(GIVEN PROBLEM) Word for word, restate the lines from the start of the data below through the line containing "b.build('walkway', M('dark_walkway', (.06, .07, .08), .5), ch)".

— Begin —

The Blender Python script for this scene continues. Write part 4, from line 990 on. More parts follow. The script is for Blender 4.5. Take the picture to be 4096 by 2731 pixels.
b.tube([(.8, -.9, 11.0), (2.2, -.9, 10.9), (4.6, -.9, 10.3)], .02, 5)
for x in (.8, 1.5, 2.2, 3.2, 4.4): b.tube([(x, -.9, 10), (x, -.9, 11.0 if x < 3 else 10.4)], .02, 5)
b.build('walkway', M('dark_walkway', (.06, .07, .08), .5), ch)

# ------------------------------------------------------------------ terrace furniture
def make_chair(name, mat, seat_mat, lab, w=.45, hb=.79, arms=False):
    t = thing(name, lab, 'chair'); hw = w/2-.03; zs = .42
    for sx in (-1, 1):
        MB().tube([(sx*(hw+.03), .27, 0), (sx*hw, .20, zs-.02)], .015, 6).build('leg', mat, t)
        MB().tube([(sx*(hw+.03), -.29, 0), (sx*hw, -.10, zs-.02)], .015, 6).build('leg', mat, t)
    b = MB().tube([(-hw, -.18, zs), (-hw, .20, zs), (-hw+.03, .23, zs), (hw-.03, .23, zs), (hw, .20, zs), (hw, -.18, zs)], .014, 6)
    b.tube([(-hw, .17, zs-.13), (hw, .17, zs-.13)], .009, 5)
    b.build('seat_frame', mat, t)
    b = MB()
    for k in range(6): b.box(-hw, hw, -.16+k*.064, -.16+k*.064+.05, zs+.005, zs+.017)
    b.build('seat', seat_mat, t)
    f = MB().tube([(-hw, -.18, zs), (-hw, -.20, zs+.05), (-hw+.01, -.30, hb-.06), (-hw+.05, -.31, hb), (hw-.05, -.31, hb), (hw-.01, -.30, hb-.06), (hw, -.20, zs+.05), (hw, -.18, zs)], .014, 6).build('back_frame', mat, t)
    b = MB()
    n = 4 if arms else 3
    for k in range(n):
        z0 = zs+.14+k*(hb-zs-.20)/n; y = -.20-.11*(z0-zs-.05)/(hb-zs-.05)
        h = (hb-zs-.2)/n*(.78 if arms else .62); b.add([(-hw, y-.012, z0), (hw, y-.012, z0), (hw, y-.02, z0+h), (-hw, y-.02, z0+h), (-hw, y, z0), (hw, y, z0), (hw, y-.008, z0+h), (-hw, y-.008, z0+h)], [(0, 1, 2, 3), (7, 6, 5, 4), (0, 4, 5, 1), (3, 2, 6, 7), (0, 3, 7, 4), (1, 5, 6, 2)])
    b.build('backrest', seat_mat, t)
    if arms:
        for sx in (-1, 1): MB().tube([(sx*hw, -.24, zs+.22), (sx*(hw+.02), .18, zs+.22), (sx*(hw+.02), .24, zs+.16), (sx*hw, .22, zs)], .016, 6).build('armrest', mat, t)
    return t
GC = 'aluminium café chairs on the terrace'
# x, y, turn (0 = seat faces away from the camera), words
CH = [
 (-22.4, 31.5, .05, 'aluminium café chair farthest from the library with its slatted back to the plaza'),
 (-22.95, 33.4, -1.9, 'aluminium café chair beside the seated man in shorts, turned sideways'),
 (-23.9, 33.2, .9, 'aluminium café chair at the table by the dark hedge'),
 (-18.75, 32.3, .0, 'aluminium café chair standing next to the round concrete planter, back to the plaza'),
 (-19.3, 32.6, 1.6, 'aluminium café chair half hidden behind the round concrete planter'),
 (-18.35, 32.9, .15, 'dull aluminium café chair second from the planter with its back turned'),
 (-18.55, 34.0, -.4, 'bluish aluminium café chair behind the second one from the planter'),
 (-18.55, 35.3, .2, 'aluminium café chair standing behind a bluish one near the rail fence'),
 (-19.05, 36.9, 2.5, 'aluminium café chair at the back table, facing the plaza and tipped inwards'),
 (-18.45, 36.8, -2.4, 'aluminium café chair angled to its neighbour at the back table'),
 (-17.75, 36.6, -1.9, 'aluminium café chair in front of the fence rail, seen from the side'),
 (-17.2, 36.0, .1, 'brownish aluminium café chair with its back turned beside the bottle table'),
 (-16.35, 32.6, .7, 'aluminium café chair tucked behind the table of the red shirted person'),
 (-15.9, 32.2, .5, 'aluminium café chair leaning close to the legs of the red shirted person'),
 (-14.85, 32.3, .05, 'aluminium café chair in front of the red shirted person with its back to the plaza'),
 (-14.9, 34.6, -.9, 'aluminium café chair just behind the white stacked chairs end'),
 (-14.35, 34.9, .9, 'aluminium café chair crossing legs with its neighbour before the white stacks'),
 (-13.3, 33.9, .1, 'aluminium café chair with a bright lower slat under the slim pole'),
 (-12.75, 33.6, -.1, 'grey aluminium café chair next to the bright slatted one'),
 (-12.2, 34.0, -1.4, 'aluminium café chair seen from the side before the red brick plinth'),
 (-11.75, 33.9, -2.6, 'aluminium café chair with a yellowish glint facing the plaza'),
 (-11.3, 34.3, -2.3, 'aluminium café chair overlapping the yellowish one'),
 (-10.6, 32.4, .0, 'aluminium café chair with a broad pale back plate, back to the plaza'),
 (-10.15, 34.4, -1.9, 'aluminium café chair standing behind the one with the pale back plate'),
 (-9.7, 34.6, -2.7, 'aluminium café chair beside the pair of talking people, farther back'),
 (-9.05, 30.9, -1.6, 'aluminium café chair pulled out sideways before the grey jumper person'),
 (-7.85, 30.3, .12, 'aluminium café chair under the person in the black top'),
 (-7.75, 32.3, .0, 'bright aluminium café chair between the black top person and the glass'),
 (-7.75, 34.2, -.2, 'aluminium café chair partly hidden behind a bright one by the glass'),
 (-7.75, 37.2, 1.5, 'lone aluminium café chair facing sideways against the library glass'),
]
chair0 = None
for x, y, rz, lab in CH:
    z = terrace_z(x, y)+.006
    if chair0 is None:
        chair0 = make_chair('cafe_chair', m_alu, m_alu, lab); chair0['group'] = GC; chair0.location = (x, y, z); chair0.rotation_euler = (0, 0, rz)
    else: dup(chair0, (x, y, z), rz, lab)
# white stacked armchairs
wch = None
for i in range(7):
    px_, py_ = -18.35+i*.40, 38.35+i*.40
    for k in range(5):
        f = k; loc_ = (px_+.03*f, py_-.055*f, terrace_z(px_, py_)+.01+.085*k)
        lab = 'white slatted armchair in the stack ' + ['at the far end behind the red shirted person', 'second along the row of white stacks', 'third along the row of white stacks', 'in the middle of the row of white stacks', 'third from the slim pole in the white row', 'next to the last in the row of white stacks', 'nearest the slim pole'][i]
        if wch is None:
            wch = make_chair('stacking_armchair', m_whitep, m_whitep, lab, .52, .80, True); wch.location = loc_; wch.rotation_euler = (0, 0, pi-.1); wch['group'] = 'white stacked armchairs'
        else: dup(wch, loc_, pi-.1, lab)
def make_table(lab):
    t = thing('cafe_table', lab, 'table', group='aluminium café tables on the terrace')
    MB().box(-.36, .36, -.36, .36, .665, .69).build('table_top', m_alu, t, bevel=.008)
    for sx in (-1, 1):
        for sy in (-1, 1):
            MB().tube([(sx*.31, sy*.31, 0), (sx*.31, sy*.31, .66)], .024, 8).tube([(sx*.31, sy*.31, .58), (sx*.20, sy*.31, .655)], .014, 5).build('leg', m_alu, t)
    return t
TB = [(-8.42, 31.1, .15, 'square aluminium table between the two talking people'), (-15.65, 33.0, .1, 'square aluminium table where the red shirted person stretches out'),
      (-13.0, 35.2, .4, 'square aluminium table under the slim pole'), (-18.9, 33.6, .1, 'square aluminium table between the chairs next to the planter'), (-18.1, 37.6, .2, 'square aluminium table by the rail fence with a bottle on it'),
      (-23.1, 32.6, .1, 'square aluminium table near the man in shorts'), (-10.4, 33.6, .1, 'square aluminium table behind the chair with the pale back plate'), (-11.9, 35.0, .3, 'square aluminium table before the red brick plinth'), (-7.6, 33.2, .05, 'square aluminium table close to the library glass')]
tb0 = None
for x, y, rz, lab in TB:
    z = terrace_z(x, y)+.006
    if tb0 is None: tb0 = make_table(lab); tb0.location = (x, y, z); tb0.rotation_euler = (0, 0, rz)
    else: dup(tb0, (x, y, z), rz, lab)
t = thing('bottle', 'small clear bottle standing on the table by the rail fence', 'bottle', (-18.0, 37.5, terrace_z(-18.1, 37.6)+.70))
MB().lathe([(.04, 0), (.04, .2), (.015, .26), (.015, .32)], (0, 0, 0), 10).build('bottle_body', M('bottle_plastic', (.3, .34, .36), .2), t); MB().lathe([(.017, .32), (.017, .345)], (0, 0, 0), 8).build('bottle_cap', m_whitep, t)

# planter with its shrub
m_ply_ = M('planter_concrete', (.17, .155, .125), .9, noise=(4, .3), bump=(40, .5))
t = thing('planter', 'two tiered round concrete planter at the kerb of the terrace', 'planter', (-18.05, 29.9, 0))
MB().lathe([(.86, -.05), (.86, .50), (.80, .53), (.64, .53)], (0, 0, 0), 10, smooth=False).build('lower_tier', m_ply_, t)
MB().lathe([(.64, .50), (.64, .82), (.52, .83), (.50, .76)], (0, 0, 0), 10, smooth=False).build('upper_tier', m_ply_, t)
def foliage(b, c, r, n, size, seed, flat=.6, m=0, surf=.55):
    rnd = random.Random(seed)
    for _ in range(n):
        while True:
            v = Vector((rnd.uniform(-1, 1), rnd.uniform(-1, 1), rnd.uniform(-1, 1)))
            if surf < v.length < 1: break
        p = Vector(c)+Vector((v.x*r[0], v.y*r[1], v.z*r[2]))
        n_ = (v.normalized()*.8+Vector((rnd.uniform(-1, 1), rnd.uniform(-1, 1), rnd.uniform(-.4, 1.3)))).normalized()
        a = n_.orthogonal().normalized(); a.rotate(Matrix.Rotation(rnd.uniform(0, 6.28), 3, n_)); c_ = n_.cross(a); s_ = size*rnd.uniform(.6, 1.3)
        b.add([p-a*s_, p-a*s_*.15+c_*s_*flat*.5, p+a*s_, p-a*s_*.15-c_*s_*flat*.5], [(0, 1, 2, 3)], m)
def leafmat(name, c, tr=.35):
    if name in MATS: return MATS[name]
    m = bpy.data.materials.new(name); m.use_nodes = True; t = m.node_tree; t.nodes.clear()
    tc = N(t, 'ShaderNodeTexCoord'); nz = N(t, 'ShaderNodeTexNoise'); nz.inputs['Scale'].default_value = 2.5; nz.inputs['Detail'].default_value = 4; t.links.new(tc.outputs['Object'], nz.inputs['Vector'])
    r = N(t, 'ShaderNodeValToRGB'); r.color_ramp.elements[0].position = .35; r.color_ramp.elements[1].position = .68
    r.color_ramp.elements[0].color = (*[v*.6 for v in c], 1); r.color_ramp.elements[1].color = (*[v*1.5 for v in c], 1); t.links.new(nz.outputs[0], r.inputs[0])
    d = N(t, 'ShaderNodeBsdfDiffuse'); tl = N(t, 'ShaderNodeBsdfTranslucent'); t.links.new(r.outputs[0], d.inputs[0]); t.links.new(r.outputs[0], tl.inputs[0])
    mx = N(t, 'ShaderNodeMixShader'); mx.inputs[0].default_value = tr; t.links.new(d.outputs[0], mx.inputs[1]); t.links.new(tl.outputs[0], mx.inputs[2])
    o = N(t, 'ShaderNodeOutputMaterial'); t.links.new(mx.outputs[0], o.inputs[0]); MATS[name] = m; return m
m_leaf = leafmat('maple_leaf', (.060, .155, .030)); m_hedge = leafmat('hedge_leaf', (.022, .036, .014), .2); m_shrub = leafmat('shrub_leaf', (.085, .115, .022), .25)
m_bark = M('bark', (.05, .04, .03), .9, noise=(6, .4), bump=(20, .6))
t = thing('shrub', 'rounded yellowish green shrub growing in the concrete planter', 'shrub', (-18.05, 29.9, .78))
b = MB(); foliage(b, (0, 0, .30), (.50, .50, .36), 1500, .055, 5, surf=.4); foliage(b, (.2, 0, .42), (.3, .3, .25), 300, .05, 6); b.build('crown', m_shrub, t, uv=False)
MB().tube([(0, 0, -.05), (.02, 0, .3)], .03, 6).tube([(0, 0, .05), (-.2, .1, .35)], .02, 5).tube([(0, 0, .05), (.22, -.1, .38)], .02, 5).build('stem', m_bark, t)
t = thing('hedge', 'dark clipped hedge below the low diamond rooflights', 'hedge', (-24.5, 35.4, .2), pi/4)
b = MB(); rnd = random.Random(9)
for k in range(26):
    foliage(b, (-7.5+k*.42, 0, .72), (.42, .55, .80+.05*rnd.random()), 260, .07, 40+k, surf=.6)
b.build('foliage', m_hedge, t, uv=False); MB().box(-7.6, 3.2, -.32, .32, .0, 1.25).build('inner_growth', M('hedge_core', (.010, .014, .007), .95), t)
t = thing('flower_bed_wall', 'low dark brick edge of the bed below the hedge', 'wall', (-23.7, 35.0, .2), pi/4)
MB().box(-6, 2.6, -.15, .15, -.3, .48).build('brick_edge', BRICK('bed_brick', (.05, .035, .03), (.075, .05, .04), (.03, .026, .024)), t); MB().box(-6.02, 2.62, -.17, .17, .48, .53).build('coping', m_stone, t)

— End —

(RESPONSE TO THE TASK)
The Blender Python script for this scene continues. Write part 4, from line 990 on. More parts follow. The script is for Blender 4.5. Take the picture to be 4096 by 2731 pixels.
b.tube([(.8, -.9, 11.0), (2.2, -.9, 10.9), (4.6, -.9, 10.3)], .02, 5)
for x in (.8, 1.5, 2.2, 3.2, 4.4): b.tube([(x, -.9, 10), (x, -.9, 11.0 if x < 3 else 10.4)], .02, 5)
b.build('walkway', M('dark_walkway', (.06, .07, .08), .5), ch)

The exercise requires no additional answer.